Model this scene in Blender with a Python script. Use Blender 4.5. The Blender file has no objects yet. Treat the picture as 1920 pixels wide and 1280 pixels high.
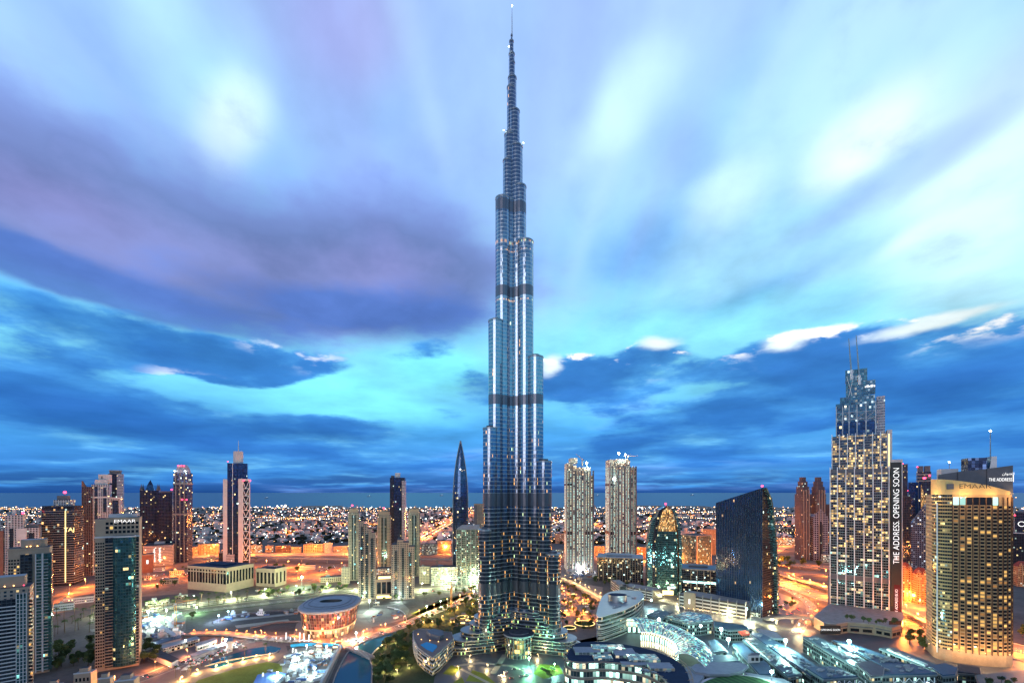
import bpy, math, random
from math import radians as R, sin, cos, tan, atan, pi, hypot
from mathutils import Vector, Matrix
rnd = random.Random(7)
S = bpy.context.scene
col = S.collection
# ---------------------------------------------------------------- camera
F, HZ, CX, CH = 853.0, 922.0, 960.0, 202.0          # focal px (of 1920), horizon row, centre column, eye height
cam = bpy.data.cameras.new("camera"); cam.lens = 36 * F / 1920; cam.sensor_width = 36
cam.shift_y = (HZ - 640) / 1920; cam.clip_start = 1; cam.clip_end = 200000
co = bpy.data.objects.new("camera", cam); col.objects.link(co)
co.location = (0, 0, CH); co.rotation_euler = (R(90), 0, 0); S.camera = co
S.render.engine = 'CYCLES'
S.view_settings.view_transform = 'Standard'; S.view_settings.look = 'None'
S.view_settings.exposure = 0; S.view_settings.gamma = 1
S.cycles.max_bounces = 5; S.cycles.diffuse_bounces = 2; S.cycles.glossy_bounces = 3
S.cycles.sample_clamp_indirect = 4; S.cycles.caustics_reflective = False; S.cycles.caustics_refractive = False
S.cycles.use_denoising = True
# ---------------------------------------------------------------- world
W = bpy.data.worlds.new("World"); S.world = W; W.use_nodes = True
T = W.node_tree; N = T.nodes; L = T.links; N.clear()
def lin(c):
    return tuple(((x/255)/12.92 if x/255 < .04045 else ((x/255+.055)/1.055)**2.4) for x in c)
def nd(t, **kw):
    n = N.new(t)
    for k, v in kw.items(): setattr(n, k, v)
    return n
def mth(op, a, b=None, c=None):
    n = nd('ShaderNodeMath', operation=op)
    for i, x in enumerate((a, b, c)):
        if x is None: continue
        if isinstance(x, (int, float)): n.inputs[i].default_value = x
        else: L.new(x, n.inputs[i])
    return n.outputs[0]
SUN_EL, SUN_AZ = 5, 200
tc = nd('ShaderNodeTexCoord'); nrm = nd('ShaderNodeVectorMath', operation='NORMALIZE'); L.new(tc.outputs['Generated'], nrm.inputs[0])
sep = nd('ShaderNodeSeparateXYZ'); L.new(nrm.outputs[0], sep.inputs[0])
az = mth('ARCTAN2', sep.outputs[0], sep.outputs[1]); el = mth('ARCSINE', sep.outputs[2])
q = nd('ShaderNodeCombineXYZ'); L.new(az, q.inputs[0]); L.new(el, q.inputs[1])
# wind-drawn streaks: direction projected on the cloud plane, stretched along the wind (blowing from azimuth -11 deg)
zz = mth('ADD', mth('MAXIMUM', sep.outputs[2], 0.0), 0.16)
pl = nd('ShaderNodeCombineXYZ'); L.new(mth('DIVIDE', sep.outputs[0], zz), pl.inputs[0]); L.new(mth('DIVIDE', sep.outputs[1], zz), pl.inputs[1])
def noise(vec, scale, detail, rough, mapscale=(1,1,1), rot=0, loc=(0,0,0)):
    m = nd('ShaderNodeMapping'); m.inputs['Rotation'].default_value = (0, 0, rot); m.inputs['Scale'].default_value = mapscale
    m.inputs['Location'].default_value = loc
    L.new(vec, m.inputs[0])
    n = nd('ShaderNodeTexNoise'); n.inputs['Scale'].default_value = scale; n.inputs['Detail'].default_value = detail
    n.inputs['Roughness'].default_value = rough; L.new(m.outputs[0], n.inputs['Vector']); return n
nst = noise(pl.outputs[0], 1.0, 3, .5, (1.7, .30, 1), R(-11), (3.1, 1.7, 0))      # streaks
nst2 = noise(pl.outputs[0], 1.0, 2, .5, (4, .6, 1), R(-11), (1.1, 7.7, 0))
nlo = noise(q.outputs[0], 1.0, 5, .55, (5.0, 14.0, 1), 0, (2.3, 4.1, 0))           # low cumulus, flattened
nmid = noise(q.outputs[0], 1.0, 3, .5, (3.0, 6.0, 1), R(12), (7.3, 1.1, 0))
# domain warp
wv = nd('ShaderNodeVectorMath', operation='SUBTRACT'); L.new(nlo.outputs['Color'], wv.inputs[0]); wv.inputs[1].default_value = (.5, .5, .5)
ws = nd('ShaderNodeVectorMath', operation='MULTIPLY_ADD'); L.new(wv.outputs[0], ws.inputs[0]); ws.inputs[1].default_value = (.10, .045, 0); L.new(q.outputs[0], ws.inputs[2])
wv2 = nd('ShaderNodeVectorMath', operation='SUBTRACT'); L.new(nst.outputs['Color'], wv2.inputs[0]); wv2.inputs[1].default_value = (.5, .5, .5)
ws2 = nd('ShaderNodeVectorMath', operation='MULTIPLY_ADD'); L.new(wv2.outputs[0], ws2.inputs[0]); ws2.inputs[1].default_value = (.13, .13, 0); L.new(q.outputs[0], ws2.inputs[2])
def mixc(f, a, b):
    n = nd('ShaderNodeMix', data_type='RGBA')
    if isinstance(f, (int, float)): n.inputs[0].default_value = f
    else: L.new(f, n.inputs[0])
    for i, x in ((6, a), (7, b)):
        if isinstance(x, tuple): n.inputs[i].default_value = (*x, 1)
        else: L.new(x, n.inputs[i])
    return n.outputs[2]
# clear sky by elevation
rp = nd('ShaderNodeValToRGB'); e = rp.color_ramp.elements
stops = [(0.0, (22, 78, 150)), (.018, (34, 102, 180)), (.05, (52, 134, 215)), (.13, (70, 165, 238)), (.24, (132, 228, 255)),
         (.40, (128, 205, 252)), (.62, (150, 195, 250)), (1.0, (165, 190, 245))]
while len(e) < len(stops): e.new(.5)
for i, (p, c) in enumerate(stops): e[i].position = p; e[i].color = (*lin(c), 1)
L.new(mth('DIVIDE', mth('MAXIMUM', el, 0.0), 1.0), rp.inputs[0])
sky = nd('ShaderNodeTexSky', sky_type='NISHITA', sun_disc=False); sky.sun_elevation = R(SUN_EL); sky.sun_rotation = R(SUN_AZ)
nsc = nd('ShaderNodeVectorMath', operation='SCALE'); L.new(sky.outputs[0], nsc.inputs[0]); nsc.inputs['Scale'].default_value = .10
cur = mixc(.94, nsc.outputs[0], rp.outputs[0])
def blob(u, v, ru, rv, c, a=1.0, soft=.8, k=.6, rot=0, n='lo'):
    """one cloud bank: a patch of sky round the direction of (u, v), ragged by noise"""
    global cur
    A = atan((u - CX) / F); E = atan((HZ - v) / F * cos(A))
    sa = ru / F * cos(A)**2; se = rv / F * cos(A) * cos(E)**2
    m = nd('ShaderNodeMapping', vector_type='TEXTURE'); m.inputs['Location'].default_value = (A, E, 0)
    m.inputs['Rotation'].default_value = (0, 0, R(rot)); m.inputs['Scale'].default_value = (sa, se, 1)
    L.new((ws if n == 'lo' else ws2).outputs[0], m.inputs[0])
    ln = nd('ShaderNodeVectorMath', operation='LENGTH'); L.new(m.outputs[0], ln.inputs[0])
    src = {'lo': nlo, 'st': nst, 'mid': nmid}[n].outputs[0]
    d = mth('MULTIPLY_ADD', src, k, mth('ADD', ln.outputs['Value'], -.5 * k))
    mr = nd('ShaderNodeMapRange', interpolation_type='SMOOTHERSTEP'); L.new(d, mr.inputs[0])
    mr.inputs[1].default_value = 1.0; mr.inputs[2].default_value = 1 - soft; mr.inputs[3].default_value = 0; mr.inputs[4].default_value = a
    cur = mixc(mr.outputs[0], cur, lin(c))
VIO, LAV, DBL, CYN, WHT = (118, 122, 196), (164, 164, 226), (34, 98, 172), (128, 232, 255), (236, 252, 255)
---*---
▸ **TASK TO CARRY OUT**
Transcribe the material exactly, leaving every picture out.

▸ **REPLY**
Model this scene in Blender with a Python script. Use Blender 4.5. The Blender file has no objects yet. Treat the picture as 1920 pixels wide and 1280 pixels high.
import bpy, math, random
from math import radians as R, sin, cos, tan, atan, pi, hypot
from mathutils import Vector, Matrix
rnd = random.Random(7)
S = bpy.context.scene
col = S.collection
# ---------------------------------------------------------------- camera
F, HZ, CX, CH = 853.0, 922.0, 960.0, 202.0          # focal px (of 1920), horizon row, centre column, eye height
cam = bpy.data.cameras.new("camera"); cam.lens = 36 * F / 1920; cam.sensor_width = 36
cam.shift_y = (HZ - 640) / 1920; cam.clip_start = 1; cam.clip_end = 200000
co = bpy.data.objects.new("camera", cam); col.objects.link(co)
co.location = (0, 0, CH); co.rotation_euler = (R(90), 0, 0); S.camera = co
S.render.engine = 'CYCLES'
S.view_settings.view_transform = 'Standard'; S.view_settings.look = 'None'
S.view_settings.exposure = 0; S.view_settings.gamma = 1
S.cycles.max_bounces = 5; S.cycles.diffuse_bounces = 2; S.cycles.glossy_bounces = 3
S.cycles.sample_clamp_indirect = 4; S.cycles.caustics_reflective = False; S.cycles.caustics_refractive = False
S.cycles.use_denoising = True
# ---------------------------------------------------------------- world
W = bpy.data.worlds.new("World"); S.world = W; W.use_nodes = True
T = W.node_tree; N = T.nodes; L = T.links; N.clear()
def lin(c):
    return tuple(((x/255)/12.92 if x/255 < .04045 else ((x/255+.055)/1.055)**2.4) for x in c)
def nd(t, **kw):
    n = N.new(t)
    for k, v in kw.items(): setattr(n, k, v)
    return n
def mth(op, a, b=None, c=None):
    n = nd('ShaderNodeMath', operation=op)
    for i, x in enumerate((a, b, c)):
        if x is None: continue
        if isinstance(x, (int, float)): n.inputs[i].default_value = x
        else: L.new(x, n.inputs[i])
    return n.outputs[0]
SUN_EL, SUN_AZ = 5, 200
tc = nd('ShaderNodeTexCoord'); nrm = nd('ShaderNodeVectorMath', operation='NORMALIZE'); L.new(tc.outputs['Generated'], nrm.inputs[0])
sep = nd('ShaderNodeSeparateXYZ'); L.new(nrm.outputs[0], sep.inputs[0])
az = mth('ARCTAN2', sep.outputs[0], sep.outputs[1]); el = mth('ARCSINE', sep.outputs[2])
q = nd('ShaderNodeCombineXYZ'); L.new(az, q.inputs[0]); L.new(el, q.inputs[1])
# wind-drawn streaks: direction projected on the cloud plane, stretched along the wind (blowing from azimuth -11 deg)
zz = mth('ADD', mth('MAXIMUM', sep.outputs[2], 0.0), 0.16)
pl = nd('ShaderNodeCombineXYZ'); L.new(mth('DIVIDE', sep.outputs[0], zz), pl.inputs[0]); L.new(mth('DIVIDE', sep.outputs[1], zz), pl.inputs[1])
def noise(vec, scale, detail, rough, mapscale=(1,1,1), rot=0, loc=(0,0,0)):
    m = nd('ShaderNodeMapping'); m.inputs['Rotation'].default_value = (0, 0, rot); m.inputs['Scale'].default_value = mapscale
    m.inputs['Location'].default_value = loc
    L.new(vec, m.inputs[0])
    n = nd('ShaderNodeTexNoise'); n.inputs['Scale'].default_value = scale; n.inputs['Detail'].default_value = detail
    n.inputs['Roughness'].default_value = rough; L.new(m.outputs[0], n.inputs['Vector']); return n
nst = noise(pl.outputs[0], 1.0, 3, .5, (1.7, .30, 1), R(-11), (3.1, 1.7, 0))      # streaks
nst2 = noise(pl.outputs[0], 1.0, 2, .5, (4, .6, 1), R(-11), (1.1, 7.7, 0))
nlo = noise(q.outputs[0], 1.0, 5, .55, (5.0, 14.0, 1), 0, (2.3, 4.1, 0))           # low cumulus, flattened
nmid = noise(q.outputs[0], 1.0, 3, .5, (3.0, 6.0, 1), R(12), (7.3, 1.1, 0))
# domain warp
wv = nd('ShaderNodeVectorMath', operation='SUBTRACT'); L.new(nlo.outputs['Color'], wv.inputs[0]); wv.inputs[1].default_value = (.5, .5, .5)
ws = nd('ShaderNodeVectorMath', operation='MULTIPLY_ADD'); L.new(wv.outputs[0], ws.inputs[0]); ws.inputs[1].default_value = (.10, .045, 0); L.new(q.outputs[0], ws.inputs[2])
wv2 = nd('ShaderNodeVectorMath', operation='SUBTRACT'); L.new(nst.outputs['Color'], wv2.inputs[0]); wv2.inputs[1].default_value = (.5, .5, .5)
ws2 = nd('ShaderNodeVectorMath', operation='MULTIPLY_ADD'); L.new(wv2.outputs[0], ws2.inputs[0]); ws2.inputs[1].default_value = (.13, .13, 0); L.new(q.outputs[0], ws2.inputs[2])
def mixc(f, a, b):
    n = nd('ShaderNodeMix', data_type='RGBA')
    if isinstance(f, (int, float)): n.inputs[0].default_value = f
    else: L.new(f, n.inputs[0])
    for i, x in ((6, a), (7, b)):
        if isinstance(x, tuple): n.inputs[i].default_value = (*x, 1)
        else: L.new(x, n.inputs[i])
    return n.outputs[2]
# clear sky by elevation
rp = nd('ShaderNodeValToRGB'); e = rp.color_ramp.elements
stops = [(0.0, (22, 78, 150)), (.018, (34, 102, 180)), (.05, (52, 134, 215)), (.13, (70, 165, 238)), (.24, (132, 228, 255)),
         (.40, (128, 205, 252)), (.62, (150, 195, 250)), (1.0, (165, 190, 245))]
while len(e) < len(stops): e.new(.5)
for i, (p, c) in enumerate(stops): e[i].position = p; e[i].color = (*lin(c), 1)
L.new(mth('DIVIDE', mth('MAXIMUM', el, 0.0), 1.0), rp.inputs[0])
sky = nd('ShaderNodeTexSky', sky_type='NISHITA', sun_disc=False); sky.sun_elevation = R(SUN_EL); sky.sun_rotation = R(SUN_AZ)
nsc = nd('ShaderNodeVectorMath', operation='SCALE'); L.new(sky.outputs[0], nsc.inputs[0]); nsc.inputs['Scale'].default_value = .10
cur = mixc(.94, nsc.outputs[0], rp.outputs[0])
def blob(u, v, ru, rv, c, a=1.0, soft=.8, k=.6, rot=0, n='lo'):
    """one cloud bank: a patch of sky round the direction of (u, v), ragged by noise"""
    global cur
    A = atan((u - CX) / F); E = atan((HZ - v) / F * cos(A))
    sa = ru / F * cos(A)**2; se = rv / F * cos(A) * cos(E)**2
    m = nd('ShaderNodeMapping', vector_type='TEXTURE'); m.inputs['Location'].default_value = (A, E, 0)
    m.inputs['Rotation'].default_value = (0, 0, R(rot)); m.inputs['Scale'].default_value = (sa, se, 1)
    L.new((ws if n == 'lo' else ws2).outputs[0], m.inputs[0])
    ln = nd('ShaderNodeVectorMath', operation='LENGTH'); L.new(m.outputs[0], ln.inputs[0])
    src = {'lo': nlo, 'st': nst, 'mid': nmid}[n].outputs[0]
    d = mth('MULTIPLY_ADD', src, k, mth('ADD', ln.outputs['Value'], -.5 * k))
    mr = nd('ShaderNodeMapRange', interpolation_type='SMOOTHERSTEP'); L.new(d, mr.inputs[0])
    mr.inputs[1].default_value = 1.0; mr.inputs[2].default_value = 1 - soft; mr.inputs[3].default_value = 0; mr.inputs[4].default_value = a
    cur = mixc(mr.outputs[0], cur, lin(c))
VIO, LAV, DBL, CYN, WHT = (118, 122, 196), (164, 164, 226), (34, 98, 172), (128, 232, 255), (236, 252, 255)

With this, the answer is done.